The father appeals the denial of his motion to vacate the final judgment terminating his parental rights to his child. The final judgment was entered based upon the father’s constructive consent due to his failure to appear at the adjudicatory hearing on the petition to terminate rights. Although notified of the necessity of his personal appearance at the hearing on the motion to vacate, the father failed to appear again. The trial court denied his request to testify telephonically when the Department of Children and Families objected. In so ruling, the trial court was correct, as Florida Rule of Judicial Administration 2.530(d) does not allow testimony by telephone unless both parties consent. See M.S. v. Dep’t of Children & Families, 6 So.3d 102, 104-05 (Fla. 4th DCA 2009).
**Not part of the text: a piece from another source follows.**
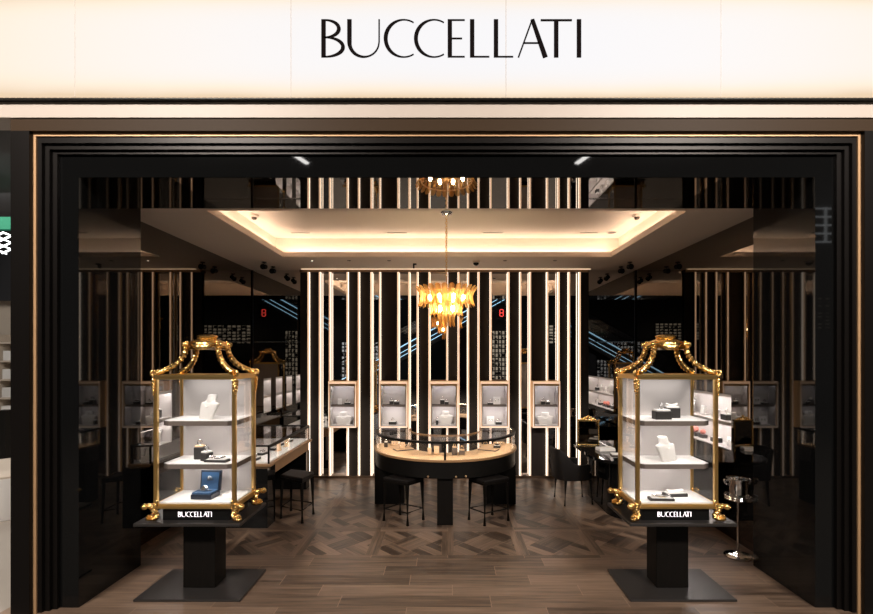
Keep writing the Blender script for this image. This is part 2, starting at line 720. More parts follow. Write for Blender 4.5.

The father’s constitutional challenge to the rule, which is an as-applied challenge, was not raised in the trial court. Therefore, it is not preserved for appeal. Fla. Dep’t of Fin. Servs, v. Freeman, 921 So.2d 598, 602 (Fla.2006). The father’s claim that the trial court relied on the Department’s proffer of testimony, instead of sworn testimony, in denying his motion is not supported by the record. The trial court denied the motion because the father did not appear at the hearing, as ordered by the trial court at calendar call, not based upon the proffer by the Department. Without testimony from the father regarding his claims in the motion to vacate, there was no evidence to support his request.1

Affirmed.

WARNER, HAZOURI and CIKLIN, JJ., concur.

. The father’s brief makes repeated claims that the trial court used Florida Rule of Judicial Administration 2.530(d) to prevent the father from attending and defending at the trial on termination of parental rights, which is incorrect. The father did not appear either at the adjudicatory hearing or at the manifest best interest hearing. He made no claim or request to appear at either of those hearings by telephone. His only request to testify by telephone was made when he did not personally appear at the hearing on his motion to vacate.